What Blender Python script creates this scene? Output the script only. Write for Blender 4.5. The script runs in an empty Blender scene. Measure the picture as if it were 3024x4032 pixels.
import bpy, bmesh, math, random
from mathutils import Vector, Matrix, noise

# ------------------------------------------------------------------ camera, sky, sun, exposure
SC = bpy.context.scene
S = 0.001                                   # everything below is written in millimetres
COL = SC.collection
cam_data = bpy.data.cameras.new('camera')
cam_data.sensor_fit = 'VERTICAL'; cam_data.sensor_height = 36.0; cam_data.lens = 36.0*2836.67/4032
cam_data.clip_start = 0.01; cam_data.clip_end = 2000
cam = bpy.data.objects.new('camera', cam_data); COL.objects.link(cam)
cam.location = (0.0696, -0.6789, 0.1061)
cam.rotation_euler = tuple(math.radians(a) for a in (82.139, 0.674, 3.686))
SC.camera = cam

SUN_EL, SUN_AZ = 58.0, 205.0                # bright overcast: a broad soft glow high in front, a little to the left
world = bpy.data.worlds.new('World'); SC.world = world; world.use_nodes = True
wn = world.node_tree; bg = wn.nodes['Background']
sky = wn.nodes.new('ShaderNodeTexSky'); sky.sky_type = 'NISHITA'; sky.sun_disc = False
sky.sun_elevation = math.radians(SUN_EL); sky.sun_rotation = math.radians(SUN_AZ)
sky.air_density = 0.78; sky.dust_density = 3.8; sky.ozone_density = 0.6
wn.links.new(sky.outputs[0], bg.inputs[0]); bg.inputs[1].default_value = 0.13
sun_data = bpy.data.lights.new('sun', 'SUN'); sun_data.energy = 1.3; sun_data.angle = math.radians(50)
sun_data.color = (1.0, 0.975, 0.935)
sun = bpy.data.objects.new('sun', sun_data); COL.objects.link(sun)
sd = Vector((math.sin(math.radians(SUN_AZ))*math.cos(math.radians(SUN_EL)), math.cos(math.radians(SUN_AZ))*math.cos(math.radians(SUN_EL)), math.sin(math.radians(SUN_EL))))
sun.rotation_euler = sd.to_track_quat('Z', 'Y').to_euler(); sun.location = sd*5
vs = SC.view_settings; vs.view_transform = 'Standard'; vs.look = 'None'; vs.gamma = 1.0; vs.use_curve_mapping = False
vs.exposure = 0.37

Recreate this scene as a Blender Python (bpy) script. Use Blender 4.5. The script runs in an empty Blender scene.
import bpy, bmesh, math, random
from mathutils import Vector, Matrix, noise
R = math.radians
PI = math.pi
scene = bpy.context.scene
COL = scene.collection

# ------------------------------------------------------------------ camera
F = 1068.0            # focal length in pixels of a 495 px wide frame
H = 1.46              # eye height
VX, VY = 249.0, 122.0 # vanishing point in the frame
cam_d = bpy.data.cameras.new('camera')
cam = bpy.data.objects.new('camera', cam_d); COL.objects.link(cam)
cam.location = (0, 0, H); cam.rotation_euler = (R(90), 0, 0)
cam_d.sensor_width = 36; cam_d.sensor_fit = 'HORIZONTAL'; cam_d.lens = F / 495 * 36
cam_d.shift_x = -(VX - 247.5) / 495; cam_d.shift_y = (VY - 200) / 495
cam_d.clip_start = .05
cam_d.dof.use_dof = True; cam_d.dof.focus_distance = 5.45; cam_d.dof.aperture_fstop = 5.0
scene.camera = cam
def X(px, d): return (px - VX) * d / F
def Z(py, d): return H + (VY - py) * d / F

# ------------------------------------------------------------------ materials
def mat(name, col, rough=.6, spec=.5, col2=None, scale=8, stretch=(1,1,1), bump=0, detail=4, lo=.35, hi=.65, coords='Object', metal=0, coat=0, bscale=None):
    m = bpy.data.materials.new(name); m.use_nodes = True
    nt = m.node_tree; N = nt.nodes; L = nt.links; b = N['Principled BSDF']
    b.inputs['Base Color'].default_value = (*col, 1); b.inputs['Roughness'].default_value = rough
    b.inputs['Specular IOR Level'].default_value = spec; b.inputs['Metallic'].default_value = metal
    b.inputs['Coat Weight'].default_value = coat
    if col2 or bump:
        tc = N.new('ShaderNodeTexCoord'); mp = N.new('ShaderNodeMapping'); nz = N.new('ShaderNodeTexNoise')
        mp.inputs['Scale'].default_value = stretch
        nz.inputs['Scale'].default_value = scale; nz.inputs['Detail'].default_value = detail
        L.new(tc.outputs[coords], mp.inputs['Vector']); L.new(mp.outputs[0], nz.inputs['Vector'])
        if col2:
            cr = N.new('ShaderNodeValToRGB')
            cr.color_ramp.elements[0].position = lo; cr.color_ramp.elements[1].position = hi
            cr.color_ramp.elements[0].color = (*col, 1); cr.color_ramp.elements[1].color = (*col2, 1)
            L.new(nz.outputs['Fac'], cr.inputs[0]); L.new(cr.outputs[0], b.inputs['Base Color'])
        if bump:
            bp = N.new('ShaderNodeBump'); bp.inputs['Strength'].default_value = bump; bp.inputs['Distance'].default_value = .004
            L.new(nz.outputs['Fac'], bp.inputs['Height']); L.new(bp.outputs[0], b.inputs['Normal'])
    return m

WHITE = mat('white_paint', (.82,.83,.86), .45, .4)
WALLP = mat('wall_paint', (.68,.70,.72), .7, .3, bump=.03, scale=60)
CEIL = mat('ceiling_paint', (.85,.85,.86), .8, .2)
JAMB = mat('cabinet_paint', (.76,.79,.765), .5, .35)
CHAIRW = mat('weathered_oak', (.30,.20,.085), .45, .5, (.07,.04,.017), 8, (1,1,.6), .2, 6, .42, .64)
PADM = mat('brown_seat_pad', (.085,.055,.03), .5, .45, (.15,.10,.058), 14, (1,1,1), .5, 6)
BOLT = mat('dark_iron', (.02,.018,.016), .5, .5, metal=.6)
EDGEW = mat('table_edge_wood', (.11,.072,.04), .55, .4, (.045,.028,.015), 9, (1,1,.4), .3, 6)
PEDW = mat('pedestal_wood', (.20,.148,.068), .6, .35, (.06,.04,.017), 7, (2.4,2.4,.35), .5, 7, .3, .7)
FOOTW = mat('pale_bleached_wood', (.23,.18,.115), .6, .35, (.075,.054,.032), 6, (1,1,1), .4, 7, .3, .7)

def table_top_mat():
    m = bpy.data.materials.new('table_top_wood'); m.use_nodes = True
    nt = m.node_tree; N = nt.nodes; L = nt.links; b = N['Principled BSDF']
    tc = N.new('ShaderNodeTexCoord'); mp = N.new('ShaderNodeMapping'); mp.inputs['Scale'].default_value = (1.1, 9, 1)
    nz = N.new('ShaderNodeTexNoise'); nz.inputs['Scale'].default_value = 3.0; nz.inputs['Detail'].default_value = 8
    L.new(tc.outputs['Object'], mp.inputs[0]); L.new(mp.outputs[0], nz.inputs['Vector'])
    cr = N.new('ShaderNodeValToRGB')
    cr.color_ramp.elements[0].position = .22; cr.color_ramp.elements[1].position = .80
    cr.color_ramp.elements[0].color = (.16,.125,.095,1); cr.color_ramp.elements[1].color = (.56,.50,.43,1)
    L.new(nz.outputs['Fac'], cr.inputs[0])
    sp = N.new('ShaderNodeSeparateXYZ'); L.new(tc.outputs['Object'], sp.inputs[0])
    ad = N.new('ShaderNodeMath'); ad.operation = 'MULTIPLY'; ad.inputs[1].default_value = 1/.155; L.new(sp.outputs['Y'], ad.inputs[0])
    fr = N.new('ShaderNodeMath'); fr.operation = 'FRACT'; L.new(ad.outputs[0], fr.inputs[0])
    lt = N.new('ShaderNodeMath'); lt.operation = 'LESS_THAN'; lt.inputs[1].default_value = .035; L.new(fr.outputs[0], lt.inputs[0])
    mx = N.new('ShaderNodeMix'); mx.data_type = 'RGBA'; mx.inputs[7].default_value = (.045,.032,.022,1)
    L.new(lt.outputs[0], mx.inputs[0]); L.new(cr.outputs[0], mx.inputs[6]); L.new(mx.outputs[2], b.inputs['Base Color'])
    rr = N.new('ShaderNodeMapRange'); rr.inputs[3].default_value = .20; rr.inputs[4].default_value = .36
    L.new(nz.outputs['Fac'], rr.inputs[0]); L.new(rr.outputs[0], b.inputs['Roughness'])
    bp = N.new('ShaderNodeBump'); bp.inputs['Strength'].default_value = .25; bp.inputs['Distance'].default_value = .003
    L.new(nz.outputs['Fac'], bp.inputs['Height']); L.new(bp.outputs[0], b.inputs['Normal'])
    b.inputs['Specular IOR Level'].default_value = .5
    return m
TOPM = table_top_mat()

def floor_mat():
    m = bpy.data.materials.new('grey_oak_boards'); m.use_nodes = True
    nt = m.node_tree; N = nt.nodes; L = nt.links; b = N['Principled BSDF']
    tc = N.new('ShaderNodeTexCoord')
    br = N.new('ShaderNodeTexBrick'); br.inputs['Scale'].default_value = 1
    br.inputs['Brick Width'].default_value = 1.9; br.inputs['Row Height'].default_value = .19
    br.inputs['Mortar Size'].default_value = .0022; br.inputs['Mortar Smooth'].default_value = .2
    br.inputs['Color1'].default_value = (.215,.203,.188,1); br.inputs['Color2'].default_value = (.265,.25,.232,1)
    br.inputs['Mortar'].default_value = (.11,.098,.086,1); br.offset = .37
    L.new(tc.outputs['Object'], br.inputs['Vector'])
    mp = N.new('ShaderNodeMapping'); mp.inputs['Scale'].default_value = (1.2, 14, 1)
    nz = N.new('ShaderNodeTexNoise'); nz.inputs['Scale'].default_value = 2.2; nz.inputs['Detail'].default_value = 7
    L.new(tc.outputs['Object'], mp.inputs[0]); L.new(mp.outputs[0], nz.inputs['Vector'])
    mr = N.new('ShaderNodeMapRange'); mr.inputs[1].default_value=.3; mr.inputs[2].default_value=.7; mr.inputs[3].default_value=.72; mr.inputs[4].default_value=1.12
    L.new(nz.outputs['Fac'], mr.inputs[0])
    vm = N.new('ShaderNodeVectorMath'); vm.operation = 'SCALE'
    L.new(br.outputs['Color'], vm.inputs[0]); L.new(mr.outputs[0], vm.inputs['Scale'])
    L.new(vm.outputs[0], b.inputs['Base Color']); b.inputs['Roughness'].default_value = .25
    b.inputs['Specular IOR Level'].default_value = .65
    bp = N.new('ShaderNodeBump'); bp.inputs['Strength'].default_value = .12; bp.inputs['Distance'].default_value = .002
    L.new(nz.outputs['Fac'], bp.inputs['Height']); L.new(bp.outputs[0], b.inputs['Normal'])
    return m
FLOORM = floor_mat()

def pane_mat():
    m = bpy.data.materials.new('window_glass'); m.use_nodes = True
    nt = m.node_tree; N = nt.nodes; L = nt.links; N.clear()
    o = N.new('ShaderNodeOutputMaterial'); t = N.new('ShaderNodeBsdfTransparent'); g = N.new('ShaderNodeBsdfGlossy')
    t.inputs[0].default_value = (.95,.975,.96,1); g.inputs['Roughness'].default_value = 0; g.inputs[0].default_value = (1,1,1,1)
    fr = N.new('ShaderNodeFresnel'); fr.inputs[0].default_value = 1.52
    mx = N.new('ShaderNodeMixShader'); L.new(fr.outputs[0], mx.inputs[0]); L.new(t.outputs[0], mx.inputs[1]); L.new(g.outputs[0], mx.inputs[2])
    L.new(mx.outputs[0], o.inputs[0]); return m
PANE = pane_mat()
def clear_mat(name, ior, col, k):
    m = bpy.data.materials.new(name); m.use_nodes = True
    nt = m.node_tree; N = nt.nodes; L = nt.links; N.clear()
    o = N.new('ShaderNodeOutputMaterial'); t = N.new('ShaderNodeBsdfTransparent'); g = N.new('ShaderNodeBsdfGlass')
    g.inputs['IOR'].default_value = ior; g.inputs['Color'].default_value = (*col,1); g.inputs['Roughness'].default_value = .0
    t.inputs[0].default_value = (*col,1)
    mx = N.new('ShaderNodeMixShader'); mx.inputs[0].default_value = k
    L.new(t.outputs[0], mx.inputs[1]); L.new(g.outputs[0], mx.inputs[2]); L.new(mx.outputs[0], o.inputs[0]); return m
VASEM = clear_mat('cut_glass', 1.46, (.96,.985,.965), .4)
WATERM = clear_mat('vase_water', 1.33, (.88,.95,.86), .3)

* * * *

Your instructions
Using the listing above, show each line holding the string "runs".

Task answer
What Blender Python script creates this scene? Output the script only. Write for Blender 4.5. The script runs in an empty Blender scene. Measure the picture as if it were 3024x4032 pixels.
Recreate this scene as a Blender Python (bpy) script. Use Blender 4.5. The script runs in an empty Blender scene.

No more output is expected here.